# start of Given information

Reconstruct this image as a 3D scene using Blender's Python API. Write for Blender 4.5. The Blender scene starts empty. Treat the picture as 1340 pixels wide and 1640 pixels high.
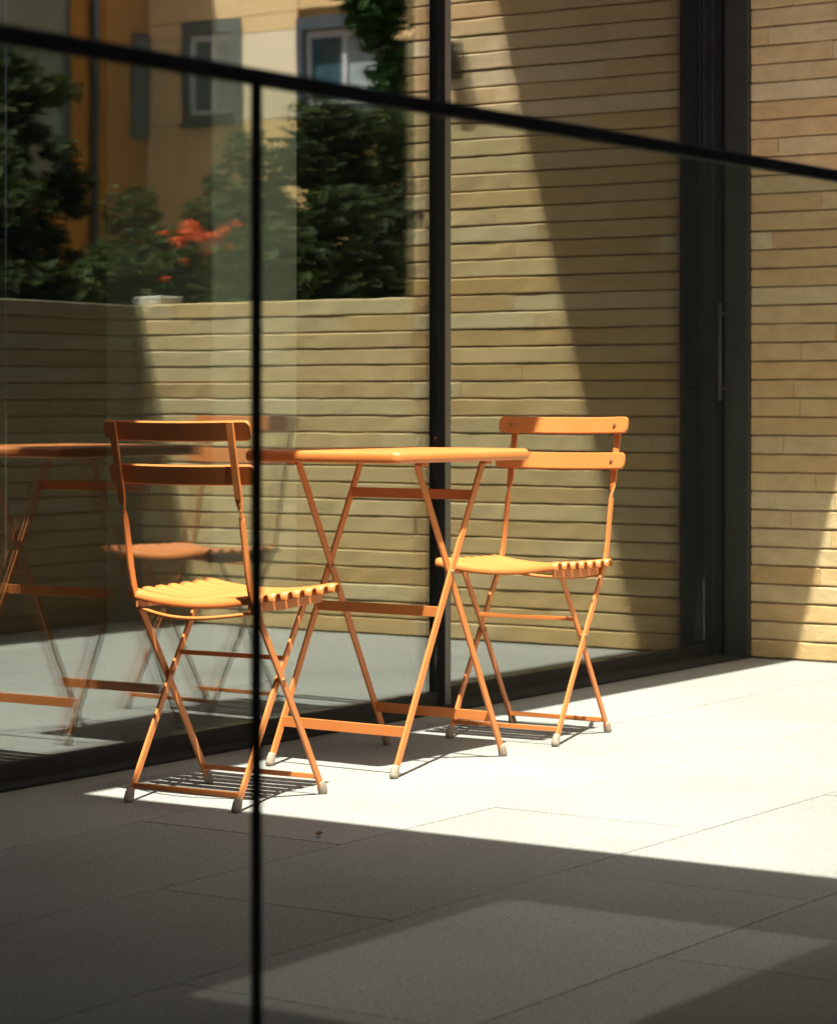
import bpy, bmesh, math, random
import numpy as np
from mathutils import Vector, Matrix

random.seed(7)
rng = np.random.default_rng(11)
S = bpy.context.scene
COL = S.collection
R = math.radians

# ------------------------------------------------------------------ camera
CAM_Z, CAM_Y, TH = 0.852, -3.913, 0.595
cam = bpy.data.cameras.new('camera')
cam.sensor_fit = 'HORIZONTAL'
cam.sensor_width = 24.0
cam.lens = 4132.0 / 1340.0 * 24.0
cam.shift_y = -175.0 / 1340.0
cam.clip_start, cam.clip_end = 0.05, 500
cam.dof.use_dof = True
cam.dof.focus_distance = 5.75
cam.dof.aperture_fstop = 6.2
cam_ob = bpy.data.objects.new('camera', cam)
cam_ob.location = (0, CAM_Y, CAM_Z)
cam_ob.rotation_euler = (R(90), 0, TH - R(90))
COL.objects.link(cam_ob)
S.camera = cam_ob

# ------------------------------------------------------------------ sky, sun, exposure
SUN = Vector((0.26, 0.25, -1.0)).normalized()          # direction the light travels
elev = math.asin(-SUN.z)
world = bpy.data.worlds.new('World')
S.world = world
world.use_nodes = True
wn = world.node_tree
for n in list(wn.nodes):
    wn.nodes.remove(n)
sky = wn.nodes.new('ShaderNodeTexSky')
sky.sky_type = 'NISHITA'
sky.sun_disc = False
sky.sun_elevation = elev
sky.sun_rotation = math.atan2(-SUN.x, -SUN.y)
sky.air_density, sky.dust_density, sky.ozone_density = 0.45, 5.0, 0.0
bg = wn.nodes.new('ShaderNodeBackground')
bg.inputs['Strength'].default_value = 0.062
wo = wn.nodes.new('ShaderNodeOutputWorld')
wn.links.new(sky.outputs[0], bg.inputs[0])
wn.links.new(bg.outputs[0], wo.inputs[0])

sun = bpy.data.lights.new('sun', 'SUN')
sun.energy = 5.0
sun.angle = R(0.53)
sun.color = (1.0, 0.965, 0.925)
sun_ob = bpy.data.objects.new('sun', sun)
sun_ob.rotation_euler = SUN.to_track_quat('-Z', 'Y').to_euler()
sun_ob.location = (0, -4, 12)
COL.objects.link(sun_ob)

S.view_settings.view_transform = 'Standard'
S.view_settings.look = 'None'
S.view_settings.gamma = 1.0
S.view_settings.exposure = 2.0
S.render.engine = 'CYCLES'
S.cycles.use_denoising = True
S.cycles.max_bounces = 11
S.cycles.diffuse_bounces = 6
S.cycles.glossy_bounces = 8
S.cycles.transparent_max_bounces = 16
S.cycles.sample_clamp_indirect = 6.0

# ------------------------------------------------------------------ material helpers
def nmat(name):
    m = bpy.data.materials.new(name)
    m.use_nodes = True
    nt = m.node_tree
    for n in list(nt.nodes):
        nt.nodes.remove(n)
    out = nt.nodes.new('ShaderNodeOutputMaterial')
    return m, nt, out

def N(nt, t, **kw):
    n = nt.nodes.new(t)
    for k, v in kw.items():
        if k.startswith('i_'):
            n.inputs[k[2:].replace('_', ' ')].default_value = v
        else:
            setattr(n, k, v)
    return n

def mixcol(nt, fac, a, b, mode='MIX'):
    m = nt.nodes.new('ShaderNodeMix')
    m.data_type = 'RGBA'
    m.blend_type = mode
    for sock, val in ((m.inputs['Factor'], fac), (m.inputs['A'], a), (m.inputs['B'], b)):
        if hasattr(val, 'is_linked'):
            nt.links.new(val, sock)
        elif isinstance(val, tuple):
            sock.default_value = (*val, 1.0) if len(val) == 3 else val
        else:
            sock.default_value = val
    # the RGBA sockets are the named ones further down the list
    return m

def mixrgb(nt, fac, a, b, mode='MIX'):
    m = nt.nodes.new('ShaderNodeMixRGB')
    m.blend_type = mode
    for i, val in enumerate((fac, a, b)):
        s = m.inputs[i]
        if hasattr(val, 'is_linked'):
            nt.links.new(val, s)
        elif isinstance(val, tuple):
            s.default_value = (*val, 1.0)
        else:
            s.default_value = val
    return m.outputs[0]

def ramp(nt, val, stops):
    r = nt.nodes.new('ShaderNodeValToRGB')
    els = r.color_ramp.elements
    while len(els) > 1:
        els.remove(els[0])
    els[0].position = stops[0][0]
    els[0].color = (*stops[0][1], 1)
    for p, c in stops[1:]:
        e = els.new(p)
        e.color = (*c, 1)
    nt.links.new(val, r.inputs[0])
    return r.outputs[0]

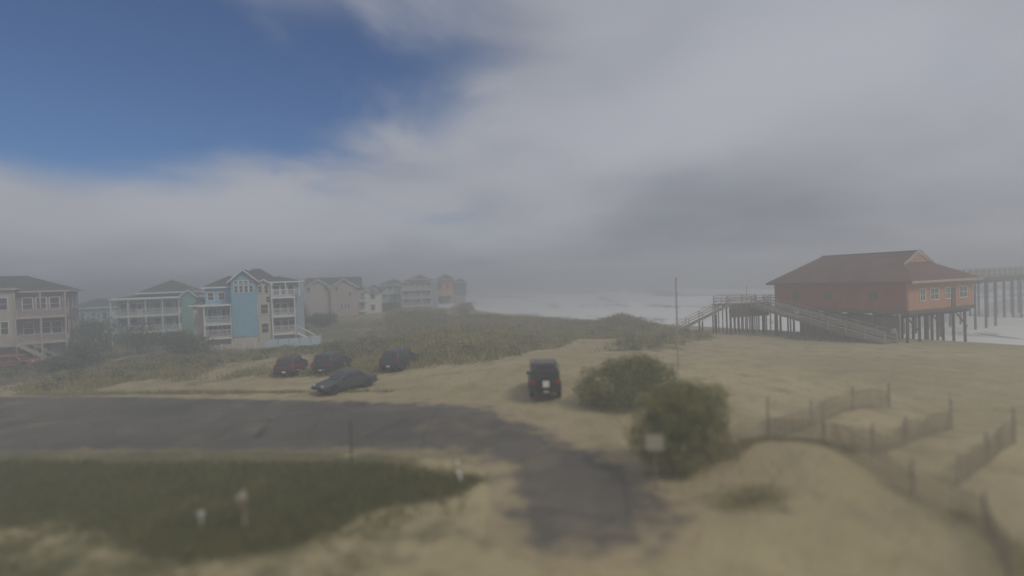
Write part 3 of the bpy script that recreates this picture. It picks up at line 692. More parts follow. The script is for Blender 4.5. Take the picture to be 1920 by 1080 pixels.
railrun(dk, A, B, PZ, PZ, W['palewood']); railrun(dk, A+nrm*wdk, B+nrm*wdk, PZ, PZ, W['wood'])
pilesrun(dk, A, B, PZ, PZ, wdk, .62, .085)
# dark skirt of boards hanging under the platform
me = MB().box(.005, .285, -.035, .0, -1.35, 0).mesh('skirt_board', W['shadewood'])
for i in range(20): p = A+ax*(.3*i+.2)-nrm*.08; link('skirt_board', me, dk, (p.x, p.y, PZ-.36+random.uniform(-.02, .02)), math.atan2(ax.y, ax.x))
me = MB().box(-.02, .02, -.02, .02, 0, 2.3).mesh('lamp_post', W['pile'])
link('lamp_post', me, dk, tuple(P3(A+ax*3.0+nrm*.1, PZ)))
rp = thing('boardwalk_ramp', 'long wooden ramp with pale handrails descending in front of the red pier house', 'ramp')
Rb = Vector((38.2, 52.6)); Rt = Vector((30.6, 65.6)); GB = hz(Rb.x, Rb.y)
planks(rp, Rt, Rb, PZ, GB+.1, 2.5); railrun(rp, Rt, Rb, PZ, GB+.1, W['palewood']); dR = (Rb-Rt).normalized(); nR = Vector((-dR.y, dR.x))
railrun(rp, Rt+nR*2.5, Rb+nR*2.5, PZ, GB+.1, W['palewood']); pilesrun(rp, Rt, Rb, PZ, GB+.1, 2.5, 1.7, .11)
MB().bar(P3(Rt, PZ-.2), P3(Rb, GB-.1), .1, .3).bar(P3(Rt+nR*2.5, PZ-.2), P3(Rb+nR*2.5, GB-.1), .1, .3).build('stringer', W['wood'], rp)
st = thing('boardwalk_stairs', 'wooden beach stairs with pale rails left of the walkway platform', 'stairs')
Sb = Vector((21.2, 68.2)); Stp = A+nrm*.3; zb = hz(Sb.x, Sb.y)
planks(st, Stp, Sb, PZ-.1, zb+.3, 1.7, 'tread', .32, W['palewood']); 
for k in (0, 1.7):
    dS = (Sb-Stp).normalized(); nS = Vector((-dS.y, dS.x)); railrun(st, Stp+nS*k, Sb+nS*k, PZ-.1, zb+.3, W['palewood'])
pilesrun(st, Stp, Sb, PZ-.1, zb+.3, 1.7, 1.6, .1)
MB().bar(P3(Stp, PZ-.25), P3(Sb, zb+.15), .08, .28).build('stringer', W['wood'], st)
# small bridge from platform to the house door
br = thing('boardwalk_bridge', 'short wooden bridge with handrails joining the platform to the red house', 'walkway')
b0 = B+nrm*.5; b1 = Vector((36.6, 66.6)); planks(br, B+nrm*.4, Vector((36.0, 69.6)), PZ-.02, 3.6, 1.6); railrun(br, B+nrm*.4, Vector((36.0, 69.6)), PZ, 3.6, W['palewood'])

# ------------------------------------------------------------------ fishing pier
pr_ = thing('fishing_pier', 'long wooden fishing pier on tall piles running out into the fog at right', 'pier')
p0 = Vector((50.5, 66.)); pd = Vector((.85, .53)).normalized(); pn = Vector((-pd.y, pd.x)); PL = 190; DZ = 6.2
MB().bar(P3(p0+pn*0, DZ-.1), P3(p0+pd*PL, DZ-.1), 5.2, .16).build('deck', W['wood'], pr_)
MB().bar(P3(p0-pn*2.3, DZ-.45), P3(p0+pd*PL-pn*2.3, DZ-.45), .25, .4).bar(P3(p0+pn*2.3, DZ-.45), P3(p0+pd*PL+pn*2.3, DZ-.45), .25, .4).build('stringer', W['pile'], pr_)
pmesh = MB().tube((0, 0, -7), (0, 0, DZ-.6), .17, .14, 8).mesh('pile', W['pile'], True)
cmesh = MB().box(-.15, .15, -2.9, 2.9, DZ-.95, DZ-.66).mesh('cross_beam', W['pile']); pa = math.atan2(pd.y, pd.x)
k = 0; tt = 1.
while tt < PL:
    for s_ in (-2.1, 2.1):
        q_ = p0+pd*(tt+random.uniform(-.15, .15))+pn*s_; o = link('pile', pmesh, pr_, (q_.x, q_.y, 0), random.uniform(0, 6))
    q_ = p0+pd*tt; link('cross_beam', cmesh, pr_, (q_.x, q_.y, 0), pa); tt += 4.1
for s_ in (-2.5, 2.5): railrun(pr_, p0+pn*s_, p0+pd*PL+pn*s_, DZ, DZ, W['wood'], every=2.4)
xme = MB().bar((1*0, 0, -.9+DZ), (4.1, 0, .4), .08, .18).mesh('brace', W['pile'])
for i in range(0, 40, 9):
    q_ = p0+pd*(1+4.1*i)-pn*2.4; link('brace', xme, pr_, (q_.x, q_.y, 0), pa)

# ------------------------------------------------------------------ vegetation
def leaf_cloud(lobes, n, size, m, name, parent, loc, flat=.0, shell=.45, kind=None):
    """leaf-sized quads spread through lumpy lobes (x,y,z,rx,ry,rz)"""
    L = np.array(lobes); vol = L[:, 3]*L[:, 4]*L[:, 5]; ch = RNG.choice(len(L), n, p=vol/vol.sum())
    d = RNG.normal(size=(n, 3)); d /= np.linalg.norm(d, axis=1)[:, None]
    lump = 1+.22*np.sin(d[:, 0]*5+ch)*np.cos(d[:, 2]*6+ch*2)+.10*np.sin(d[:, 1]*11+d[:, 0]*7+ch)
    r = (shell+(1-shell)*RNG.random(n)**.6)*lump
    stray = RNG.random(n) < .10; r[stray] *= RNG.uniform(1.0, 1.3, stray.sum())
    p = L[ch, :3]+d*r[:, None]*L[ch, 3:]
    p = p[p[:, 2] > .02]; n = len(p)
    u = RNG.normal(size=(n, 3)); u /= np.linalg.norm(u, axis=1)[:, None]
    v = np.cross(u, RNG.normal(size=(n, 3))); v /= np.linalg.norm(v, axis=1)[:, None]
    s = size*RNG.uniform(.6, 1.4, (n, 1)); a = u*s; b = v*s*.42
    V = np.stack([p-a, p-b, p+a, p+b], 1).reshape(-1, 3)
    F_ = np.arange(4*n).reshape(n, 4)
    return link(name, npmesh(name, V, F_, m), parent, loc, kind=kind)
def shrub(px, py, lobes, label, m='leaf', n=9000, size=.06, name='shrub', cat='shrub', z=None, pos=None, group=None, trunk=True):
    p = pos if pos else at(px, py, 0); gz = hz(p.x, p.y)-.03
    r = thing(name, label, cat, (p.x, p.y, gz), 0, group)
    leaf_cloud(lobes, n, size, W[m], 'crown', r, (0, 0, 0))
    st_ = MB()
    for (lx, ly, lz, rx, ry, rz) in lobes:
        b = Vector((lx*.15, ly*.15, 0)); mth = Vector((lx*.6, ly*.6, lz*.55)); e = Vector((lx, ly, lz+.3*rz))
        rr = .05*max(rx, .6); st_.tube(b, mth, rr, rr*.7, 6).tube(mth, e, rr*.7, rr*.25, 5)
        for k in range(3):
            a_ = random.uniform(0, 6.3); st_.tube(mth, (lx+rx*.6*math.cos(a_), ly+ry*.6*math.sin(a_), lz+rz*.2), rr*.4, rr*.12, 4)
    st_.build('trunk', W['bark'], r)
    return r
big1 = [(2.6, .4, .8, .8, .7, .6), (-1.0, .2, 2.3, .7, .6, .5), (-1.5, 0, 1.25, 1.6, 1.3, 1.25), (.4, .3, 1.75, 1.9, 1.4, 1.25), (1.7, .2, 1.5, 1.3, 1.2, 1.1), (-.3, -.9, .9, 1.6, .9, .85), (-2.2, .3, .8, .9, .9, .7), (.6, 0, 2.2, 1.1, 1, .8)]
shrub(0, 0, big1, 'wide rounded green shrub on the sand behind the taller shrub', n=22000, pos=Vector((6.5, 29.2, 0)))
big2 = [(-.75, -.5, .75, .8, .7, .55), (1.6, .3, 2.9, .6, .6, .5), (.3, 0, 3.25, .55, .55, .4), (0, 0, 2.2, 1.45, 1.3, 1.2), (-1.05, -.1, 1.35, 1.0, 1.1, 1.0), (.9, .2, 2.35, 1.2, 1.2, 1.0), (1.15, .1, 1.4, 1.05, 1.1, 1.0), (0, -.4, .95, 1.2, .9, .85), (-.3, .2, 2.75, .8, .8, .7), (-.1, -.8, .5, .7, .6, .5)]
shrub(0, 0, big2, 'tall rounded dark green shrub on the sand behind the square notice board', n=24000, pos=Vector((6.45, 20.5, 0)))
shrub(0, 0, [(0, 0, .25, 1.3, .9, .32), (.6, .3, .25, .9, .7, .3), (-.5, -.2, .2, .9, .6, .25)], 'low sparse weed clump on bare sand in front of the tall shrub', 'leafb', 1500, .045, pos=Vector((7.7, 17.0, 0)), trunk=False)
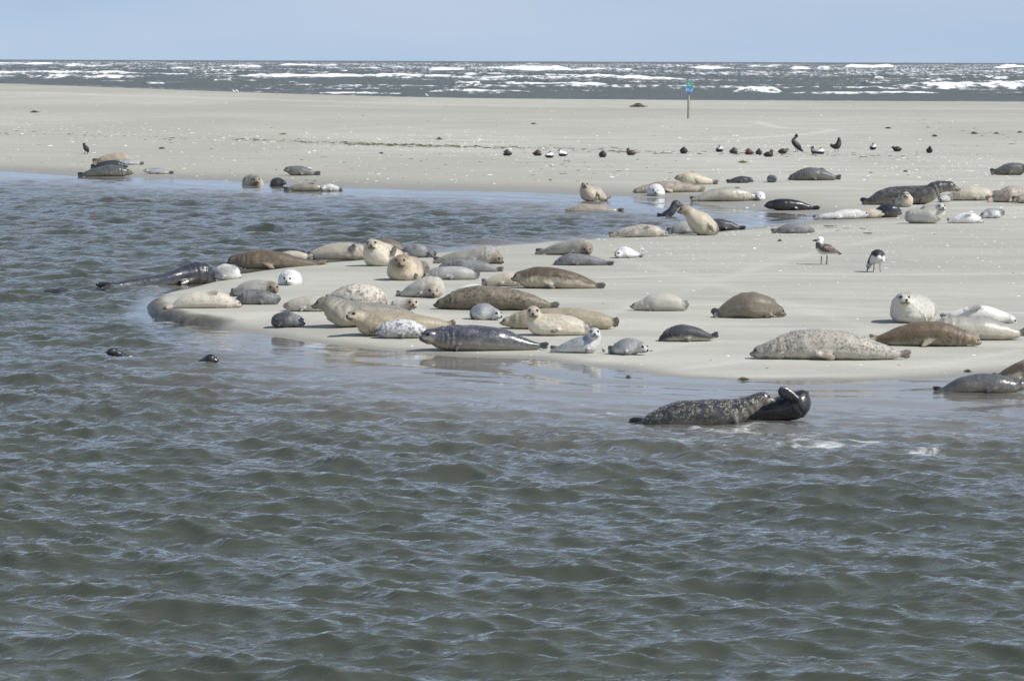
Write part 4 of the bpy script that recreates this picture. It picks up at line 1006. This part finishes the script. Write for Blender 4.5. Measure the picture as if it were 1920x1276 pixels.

# end of Given information

Stated exercise: Write out again, exactly, the lines from the start of the listing up to the line containing "R = math.radians", with both ends and without pictures.

Complete response:
Reconstruct this image as a 3D scene using Blender's Python API. Write for Blender 4.5. The Blender scene starts empty. Treat the picture as 1340 pixels wide and 1640 pixels high.
import bpy, bmesh, math, random
import numpy as np
from mathutils import Vector, Matrix

random.seed(7)
rng = np.random.default_rng(11)
S = bpy.context.scene
COL = S.collection
R = math.radians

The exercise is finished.